Voters themselves insert their ballot into the machine that reads and records their votes, and if the machine finds that a vote isn’t recorded, voters can either mark the race that they forgot to mark or didn’t mark clearly. Or if voters “overvoted” and accidentally marked too many candidates, voters can also get a fresh ballot. There should be no role to divine voters’ intentions. If a voter wanted a vote recorded for a particular race, the machine tells him whether his vote in all the races was counted.

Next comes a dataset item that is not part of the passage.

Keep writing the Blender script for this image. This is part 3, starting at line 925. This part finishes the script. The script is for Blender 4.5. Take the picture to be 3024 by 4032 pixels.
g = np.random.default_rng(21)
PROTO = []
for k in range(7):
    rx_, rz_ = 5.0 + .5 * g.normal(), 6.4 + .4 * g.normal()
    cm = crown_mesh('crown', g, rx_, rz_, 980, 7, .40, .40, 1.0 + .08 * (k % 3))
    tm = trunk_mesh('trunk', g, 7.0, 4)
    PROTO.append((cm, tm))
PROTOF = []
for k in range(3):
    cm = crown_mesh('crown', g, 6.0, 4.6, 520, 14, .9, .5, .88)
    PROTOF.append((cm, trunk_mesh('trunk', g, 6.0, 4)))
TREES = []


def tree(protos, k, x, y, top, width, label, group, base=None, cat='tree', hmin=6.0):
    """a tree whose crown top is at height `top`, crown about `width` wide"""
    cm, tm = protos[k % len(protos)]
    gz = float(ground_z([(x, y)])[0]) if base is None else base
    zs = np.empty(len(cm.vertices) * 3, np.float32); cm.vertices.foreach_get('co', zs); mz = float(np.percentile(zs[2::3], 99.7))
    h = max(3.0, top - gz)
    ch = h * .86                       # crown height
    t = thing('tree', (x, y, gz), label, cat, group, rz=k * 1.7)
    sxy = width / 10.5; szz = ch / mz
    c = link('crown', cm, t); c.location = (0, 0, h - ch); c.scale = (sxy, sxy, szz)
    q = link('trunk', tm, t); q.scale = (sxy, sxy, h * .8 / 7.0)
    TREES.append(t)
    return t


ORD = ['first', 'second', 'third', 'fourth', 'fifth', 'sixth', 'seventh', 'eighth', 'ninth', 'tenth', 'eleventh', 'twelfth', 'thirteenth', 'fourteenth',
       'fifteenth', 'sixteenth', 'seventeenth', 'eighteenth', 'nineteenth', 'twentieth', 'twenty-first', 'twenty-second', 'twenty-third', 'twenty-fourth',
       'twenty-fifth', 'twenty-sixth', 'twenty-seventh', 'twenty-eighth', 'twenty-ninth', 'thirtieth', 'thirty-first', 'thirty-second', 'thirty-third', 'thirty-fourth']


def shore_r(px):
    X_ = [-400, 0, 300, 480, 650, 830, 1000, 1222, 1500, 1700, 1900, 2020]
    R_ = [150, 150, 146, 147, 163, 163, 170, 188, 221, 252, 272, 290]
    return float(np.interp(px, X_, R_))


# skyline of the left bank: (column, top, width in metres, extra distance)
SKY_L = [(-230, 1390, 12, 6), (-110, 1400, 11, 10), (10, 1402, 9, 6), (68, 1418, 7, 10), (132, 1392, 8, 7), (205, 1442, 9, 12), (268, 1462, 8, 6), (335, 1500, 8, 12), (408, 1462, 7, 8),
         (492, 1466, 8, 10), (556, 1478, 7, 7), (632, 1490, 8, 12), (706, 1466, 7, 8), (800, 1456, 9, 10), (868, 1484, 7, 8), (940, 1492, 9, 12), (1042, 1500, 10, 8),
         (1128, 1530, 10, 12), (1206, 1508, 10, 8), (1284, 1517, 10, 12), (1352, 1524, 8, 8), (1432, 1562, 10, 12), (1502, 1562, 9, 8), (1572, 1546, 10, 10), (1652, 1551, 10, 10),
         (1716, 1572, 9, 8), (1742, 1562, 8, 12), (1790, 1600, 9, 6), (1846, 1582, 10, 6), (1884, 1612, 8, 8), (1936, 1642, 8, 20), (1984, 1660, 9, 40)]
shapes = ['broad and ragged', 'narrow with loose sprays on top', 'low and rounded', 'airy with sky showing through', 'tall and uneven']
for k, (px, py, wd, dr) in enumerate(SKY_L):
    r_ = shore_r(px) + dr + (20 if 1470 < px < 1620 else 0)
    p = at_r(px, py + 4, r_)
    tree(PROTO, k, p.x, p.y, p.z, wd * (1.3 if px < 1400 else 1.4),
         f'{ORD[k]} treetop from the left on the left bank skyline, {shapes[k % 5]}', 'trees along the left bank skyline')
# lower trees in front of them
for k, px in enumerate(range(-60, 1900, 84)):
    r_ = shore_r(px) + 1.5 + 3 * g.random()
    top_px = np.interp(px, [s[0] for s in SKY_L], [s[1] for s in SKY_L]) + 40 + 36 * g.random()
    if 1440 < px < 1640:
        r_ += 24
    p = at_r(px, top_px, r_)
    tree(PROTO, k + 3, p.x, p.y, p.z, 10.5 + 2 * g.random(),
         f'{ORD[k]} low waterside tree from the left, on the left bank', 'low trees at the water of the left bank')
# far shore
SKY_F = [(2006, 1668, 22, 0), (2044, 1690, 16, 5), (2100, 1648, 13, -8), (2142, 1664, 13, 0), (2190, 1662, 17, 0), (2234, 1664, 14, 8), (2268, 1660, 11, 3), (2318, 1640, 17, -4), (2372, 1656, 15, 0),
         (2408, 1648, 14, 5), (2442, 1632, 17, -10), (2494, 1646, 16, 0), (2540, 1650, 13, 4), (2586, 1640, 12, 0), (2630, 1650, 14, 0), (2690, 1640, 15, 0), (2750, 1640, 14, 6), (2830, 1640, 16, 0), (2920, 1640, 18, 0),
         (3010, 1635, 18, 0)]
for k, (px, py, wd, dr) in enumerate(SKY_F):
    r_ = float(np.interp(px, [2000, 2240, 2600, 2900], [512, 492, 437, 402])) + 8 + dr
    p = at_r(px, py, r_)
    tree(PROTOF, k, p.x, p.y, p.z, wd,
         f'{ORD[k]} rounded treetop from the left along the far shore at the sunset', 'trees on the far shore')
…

Undervotes come from voters who decide not to cast votes in certain races.  A small percentage of voters will choose not to vote for a Senate candidate, even if they voted in the presidential race, and vice versa.  In fact, John notes that the undervote count for the presidency was 0.4% this year in Minnesota, and the undervote count for the Senate 0.8%.  Congressional undervote rates exceeded 3%.  That in itself has no implications at all for recounts, as John notes; if they wanted to vote in these races, voters had both the opportunity and the expertise to do so, and chose to ignore them.

Hopefully, John’s right about this.  We just had another shift in the vote gap, this time from 221 — which is where we were at when John wrote this piece — to 204 today.  That should be the final tally when the counties certify the results and allow the recount to take place.  Hopefully, we will get an honest process and result, which is better than what we’ve seen over the last few days.

Update: King Banaian has more thoughts, including a reminder that a typo in the hundreds place (as was one explanation of the shifts) is one mistake, not a hundred separate ones.  Still, this looks quite suspicious, and King has a couple of other updates as well.